Source material:

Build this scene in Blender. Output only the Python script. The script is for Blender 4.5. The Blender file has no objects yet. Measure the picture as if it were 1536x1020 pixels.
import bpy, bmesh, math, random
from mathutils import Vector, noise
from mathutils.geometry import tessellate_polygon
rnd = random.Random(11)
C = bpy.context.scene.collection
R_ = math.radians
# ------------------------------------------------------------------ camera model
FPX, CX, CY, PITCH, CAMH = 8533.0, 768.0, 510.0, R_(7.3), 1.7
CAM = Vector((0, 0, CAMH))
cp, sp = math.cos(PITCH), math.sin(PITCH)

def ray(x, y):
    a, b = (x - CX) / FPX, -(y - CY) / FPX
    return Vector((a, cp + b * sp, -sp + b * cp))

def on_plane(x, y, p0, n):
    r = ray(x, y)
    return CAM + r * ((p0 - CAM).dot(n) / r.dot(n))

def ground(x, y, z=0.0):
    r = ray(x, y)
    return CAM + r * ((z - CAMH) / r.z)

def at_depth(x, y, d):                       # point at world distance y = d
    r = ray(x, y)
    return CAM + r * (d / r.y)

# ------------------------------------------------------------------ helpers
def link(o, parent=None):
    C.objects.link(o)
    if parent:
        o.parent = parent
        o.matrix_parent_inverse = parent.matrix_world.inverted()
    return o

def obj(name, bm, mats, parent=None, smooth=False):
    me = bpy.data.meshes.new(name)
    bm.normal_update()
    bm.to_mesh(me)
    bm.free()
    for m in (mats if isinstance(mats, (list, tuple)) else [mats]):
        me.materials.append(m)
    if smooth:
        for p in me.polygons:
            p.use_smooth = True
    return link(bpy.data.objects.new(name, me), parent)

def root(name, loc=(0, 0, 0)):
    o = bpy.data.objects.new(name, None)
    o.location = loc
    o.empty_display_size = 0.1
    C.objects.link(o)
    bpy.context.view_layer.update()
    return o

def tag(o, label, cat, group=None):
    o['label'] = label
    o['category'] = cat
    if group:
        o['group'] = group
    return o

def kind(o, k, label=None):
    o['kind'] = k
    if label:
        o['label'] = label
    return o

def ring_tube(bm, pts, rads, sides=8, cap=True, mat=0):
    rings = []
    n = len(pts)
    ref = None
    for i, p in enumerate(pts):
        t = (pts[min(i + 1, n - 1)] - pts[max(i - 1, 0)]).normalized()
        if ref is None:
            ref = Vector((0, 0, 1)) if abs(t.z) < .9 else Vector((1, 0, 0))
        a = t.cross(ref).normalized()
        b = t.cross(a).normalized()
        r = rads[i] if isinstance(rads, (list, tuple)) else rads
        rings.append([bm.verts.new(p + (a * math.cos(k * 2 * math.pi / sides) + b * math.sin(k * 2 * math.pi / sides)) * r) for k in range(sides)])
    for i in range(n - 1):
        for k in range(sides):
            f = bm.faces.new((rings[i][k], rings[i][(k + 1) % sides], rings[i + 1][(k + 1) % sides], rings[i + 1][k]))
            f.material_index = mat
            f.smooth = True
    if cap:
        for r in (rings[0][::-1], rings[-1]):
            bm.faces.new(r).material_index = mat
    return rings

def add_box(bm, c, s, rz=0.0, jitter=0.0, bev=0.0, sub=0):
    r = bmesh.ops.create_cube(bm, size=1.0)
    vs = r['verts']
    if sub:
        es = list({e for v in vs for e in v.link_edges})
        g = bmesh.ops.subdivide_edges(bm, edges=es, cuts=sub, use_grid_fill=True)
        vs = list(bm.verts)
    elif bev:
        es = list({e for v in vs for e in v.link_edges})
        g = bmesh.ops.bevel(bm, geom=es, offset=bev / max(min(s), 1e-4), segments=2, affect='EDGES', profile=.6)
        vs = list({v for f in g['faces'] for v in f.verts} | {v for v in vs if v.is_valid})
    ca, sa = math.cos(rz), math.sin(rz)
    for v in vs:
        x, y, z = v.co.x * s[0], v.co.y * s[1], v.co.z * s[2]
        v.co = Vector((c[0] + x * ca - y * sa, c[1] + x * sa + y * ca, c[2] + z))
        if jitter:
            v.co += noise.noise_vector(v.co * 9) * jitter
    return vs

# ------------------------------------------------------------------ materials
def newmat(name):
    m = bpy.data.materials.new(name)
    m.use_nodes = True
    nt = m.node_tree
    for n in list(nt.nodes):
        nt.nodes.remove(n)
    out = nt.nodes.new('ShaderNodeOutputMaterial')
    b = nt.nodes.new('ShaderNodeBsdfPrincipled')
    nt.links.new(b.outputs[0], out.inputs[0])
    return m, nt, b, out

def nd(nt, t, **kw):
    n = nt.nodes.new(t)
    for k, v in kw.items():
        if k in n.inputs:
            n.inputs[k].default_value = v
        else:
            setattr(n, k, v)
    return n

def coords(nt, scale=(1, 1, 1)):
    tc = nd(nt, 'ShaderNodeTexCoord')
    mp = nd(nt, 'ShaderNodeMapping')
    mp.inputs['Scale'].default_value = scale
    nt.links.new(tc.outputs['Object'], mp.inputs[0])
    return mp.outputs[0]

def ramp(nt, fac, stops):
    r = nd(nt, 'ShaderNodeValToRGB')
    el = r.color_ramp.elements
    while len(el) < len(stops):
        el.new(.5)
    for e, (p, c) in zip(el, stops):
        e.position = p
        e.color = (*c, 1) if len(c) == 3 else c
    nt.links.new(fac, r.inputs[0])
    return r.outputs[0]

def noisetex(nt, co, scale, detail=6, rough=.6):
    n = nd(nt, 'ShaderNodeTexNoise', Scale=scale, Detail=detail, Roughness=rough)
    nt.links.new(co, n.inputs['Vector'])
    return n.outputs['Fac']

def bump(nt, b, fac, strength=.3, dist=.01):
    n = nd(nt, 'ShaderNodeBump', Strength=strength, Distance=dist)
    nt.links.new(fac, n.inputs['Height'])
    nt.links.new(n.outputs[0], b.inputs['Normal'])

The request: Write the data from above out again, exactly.

Response to this exercise:
Build this scene in Blender. Output only the Python script. The script is for Blender 4.5. The Blender file has no objects yet. Measure the picture as if it were 1536x1020 pixels.
import bpy, bmesh, math, random
from mathutils import Vector, noise
from mathutils.geometry import tessellate_polygon
rnd = random.Random(11)
C = bpy.context.scene.collection
R_ = math.radians
# ------------------------------------------------------------------ camera model
FPX, CX, CY, PITCH, CAMH = 8533.0, 768.0, 510.0, R_(7.3), 1.7
CAM = Vector((0, 0, CAMH))
cp, sp = math.cos(PITCH), math.sin(PITCH)

def ray(x, y):
    a, b = (x - CX) / FPX, -(y - CY) / FPX
    return Vector((a, cp + b * sp, -sp + b * cp))

def on_plane(x, y, p0, n):
    r = ray(x, y)
    return CAM + r * ((p0 - CAM).dot(n) / r.dot(n))

def ground(x, y, z=0.0):
    r = ray(x, y)
    return CAM + r * ((z - CAMH) / r.z)

def at_depth(x, y, d):                       # point at world distance y = d
    r = ray(x, y)
    return CAM + r * (d / r.y)

# ------------------------------------------------------------------ helpers
def link(o, parent=None):
    C.objects.link(o)
    if parent:
        o.parent = parent
        o.matrix_parent_inverse = parent.matrix_world.inverted()
    return o

def obj(name, bm, mats, parent=None, smooth=False):
    me = bpy.data.meshes.new(name)
    bm.normal_update()
    bm.to_mesh(me)
    bm.free()
    for m in (mats if isinstance(mats, (list, tuple)) else [mats]):
        me.materials.append(m)
    if smooth:
        for p in me.polygons:
            p.use_smooth = True
    return link(bpy.data.objects.new(name, me), parent)

def root(name, loc=(0, 0, 0)):
    o = bpy.data.objects.new(name, None)
    o.location = loc
    o.empty_display_size = 0.1
    C.objects.link(o)
    bpy.context.view_layer.update()
    return o

def tag(o, label, cat, group=None):
    o['label'] = label
    o['category'] = cat
    if group:
        o['group'] = group
    return o

def kind(o, k, label=None):
    o['kind'] = k
    if label:
        o['label'] = label
    return o

def ring_tube(bm, pts, rads, sides=8, cap=True, mat=0):
    rings = []
    n = len(pts)
    ref = None
    for i, p in enumerate(pts):
        t = (pts[min(i + 1, n - 1)] - pts[max(i - 1, 0)]).normalized()
        if ref is None:
            ref = Vector((0, 0, 1)) if abs(t.z) < .9 else Vector((1, 0, 0))
        a = t.cross(ref).normalized()
        b = t.cross(a).normalized()
        r = rads[i] if isinstance(rads, (list, tuple)) else rads
        rings.append([bm.verts.new(p + (a * math.cos(k * 2 * math.pi / sides) + b * math.sin(k * 2 * math.pi / sides)) * r) for k in range(sides)])
    for i in range(n - 1):
        for k in range(sides):
            f = bm.faces.new((rings[i][k], rings[i][(k + 1) % sides], rings[i + 1][(k + 1) % sides], rings[i + 1][k]))
            f.material_index = mat
            f.smooth = True
    if cap:
        for r in (rings[0][::-1], rings[-1]):
            bm.faces.new(r).material_index = mat
    return rings

def add_box(bm, c, s, rz=0.0, jitter=0.0, bev=0.0, sub=0):
    r = bmesh.ops.create_cube(bm, size=1.0)
    vs = r['verts']
    if sub:
        es = list({e for v in vs for e in v.link_edges})
        g = bmesh.ops.subdivide_edges(bm, edges=es, cuts=sub, use_grid_fill=True)
        vs = list(bm.verts)
    elif bev:
        es = list({e for v in vs for e in v.link_edges})
        g = bmesh.ops.bevel(bm, geom=es, offset=bev / max(min(s), 1e-4), segments=2, affect='EDGES', profile=.6)
        vs = list({v for f in g['faces'] for v in f.verts} | {v for v in vs if v.is_valid})
    ca, sa = math.cos(rz), math.sin(rz)
    for v in vs:
        x, y, z = v.co.x * s[0], v.co.y * s[1], v.co.z * s[2]
        v.co = Vector((c[0] + x * ca - y * sa, c[1] + x * sa + y * ca, c[2] + z))
        if jitter:
            v.co += noise.noise_vector(v.co * 9) * jitter
    return vs

# ------------------------------------------------------------------ materials
def newmat(name):
    m = bpy.data.materials.new(name)
    m.use_nodes = True
    nt = m.node_tree
    for n in list(nt.nodes):
        nt.nodes.remove(n)
    out = nt.nodes.new('ShaderNodeOutputMaterial')
    b = nt.nodes.new('ShaderNodeBsdfPrincipled')
    nt.links.new(b.outputs[0], out.inputs[0])
    return m, nt, b, out

def nd(nt, t, **kw):
    n = nt.nodes.new(t)
    for k, v in kw.items():
        if k in n.inputs:
            n.inputs[k].default_value = v
        else:
            setattr(n, k, v)
    return n

def coords(nt, scale=(1, 1, 1)):
    tc = nd(nt, 'ShaderNodeTexCoord')
    mp = nd(nt, 'ShaderNodeMapping')
    mp.inputs['Scale'].default_value = scale
    nt.links.new(tc.outputs['Object'], mp.inputs[0])
    return mp.outputs[0]

def ramp(nt, fac, stops):
    r = nd(nt, 'ShaderNodeValToRGB')
    el = r.color_ramp.elements
    while len(el) < len(stops):
        el.new(.5)
    for e, (p, c) in zip(el, stops):
        e.position = p
        e.color = (*c, 1) if len(c) == 3 else c
    nt.links.new(fac, r.inputs[0])
    return r.outputs[0]

def noisetex(nt, co, scale, detail=6, rough=.6):
    n = nd(nt, 'ShaderNodeTexNoise', Scale=scale, Detail=detail, Roughness=rough)
    nt.links.new(co, n.inputs['Vector'])
    return n.outputs['Fac']

def bump(nt, b, fac, strength=.3, dist=.01):
    n = nd(nt, 'ShaderNodeBump', Strength=strength, Distance=dist)
    nt.links.new(fac, n.inputs['Height'])
    nt.links.new(n.outputs[0], b.inputs['Normal'])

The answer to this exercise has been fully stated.